Time for the final tale from the June 1952 issue of Spellbound #4, and yes ladies and gents, this chalks up another full house, aka FULL ISSUE PRESENTATION here at THOIA! Did we save the best for last? Uhh no, not even close. But it's still a fun, though predictably sledgehammered story of yet another loathsome idiot getting crushed by a diamond hungry blonde. Don Rico and Dick Ayers make a pretty good art duet though, even if their subject matter leaves ya groanin' in the end.
8 comments:
I love that you uploaded all of the stories of this issue backwards.
For some reason, I love that on the very first panel of the story, there's a ghostly image of what I assume to be Stella looming over the printing paper and ink plant for no apparent reason as we never see any actual ghosts in this story. Stella actually escapes her fate which is a surprise as she deserved it about as much as Roger did. Also amusing to me is that the story could have simply ended with Roger literally taking the fall for Stella. However, they just had to turn him into an actual pack of playing cards to get that last punchline through! Also, is Stella's new guy, Roger's former boss? If so, what a hypocrite!

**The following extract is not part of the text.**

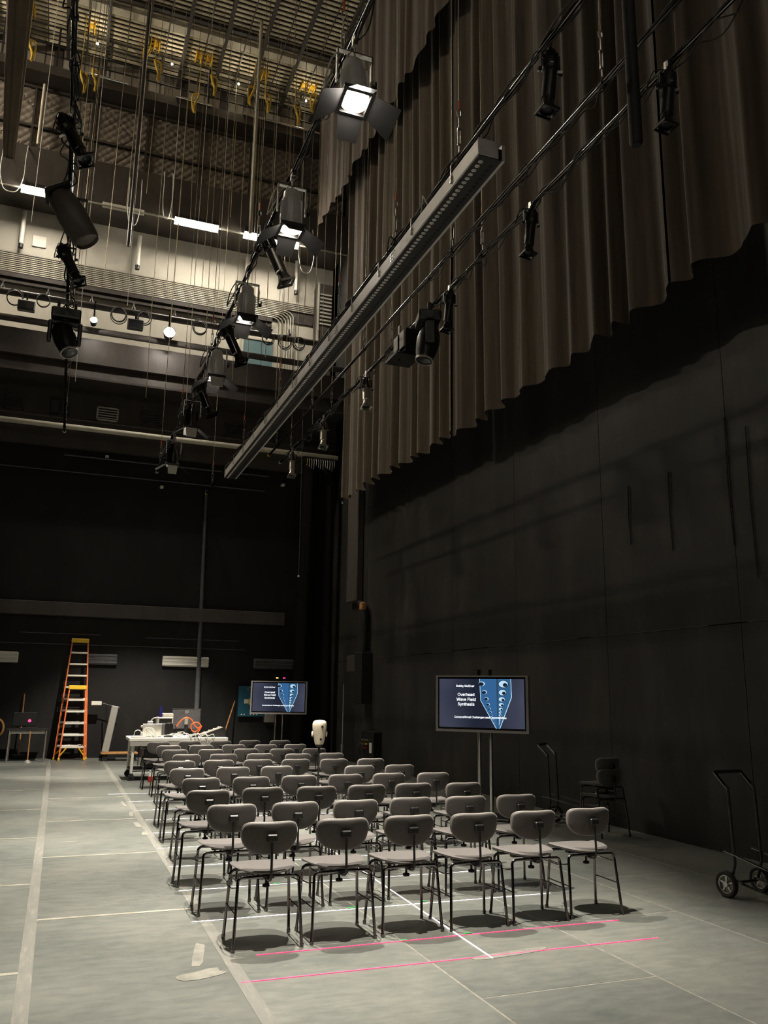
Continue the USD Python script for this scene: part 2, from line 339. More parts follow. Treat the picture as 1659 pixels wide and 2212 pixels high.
obj('soffit_slab', MB().box(XL, 21.7, 14.62, XR, 22.9, 14.75), 'fascia', wb)
obj('soffit_pipe', MB().cyl((XL, 21.5, 14.42), (XR, 21.5, 14.42), 0.022, 8), 'conduit', wb)
obj('ledge', MB().rbox(XL, 22.14, 3.42, 5.6, 22.3, 3.76, 0.015), 'brown_band', wb, label='brown ledge board running along the black wall')
m = MB()
for z, a, b in ((2.98, -1.0, 0.9), (2.95, 2.0, 4.4), (2.72, -3.0, 4.6)): m.box(a, 22.285, z, b, 22.30, z + 0.02)
obj('wall_batten', m, 'grey_paint', wb)
obj('quilt_backing', MB().box(XL, 21.85, 15.72, XR, 22.9, 17.7), 'joist_paint', wb)
def quilt(x0, x1, z0, z1, y, cell=0.235, amp=0.035):
    nx, nz = int((x1 - x0) / 0.04), int((z1 - z0) / 0.04)
    X, Z = np.meshgrid(np.linspace(x0, x1, nx + 1), np.linspace(z0, z1, nz + 1), indexing='ij')
    u, w = (X + Z) / cell, (X - Z) / cell
    h = np.sqrt(np.clip(np.abs(np.sin(PI * u)) * np.abs(np.sin(PI * w)), 0, 1)) * amp
    h += 0.02 * meshkit.noise(np.stack([X * 2, Z * 2, Z * 0], -1), 3)
    v = np.stack([X, y - h, Z], -1).reshape(-1, 3)
    i, j = np.meshgrid(np.arange(nx), np.arange(nz), indexing='ij'); a = i * (nz + 1) + j
    q = np.stack([a, a + nz + 1, a + nz + 2, a + 1], -1).reshape(-1, 4)
    return MB().add(v, q).box(x0, y, z0, x1, y + 0.03, z1)
for k in range(7):
    x0 = -3.5 + k * 1.48
    obj('quilted_panel', quilt(x0 + 0.03, x0 + 1.45, 16.52, 17.62, 21.84), 'quilt', wb, smooth=25)
    obj('quilted_panel', quilt(x0 + 0.03, x0 + 1.45, 15.80, 16.42, 21.84), 'quilt', wb, smooth=25)
    obj('quilt_frame', MB().box(x0 - 0.025, 21.74, 15.72, x0 + 0.025, 21.86, 17.7), 'joist_paint', wb)
for z in (15.75, 16.47, 17.66): obj('quilt_frame', MB().box(-4, 21.73, z - 0.035, XR, 21.86, z + 0.035), 'joist_paint', wb)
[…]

It's interesting when these stories are more concerned with a clever ending than whatever the moral or line of the story might be. I'm not even sure what I think about most of the players.
Yeah, that's Roger's former boss! I really like that weird twist, though you think Stella would have mentioned Roger's fate! Did she not even tell the police?
That's a great splash! The 4 panel dissolve is also fun.
I'm beginning to wonder if the nagging/gold digging woman isn't about the writers (which is just more funny to mention than anything) or just ... easy shorthand? They had to write a LOT of stories a month. Books, movies, etc, the gold-digger is an obvious cliche and easy to insert in a story as a motivation without having to waste a lot of text.
I also enjoy how Stella is angry about getting playing cards. Dial it back a bit, Stella!
Could the cloud/figure in the first panel after the splash be the narrator of the comic book? A crypt keeper if you will? Or perhaps the spirit of hopeless love? Joan came up with an alternate ending of Stella seeing the cards and recognizing Roger's face to her horror. Thank you Mr.K.!
Yes, the gold-digger wife is a very big cliche - who sort of got replaced along the way by the stupid or nasty trophy wife! - but an entertaining one. Nearly my favorite gold-digger or trophy wife in weird stories is the one in MONSTER FROM THE SURF / BEACH GIRLS AND THE MONSTER.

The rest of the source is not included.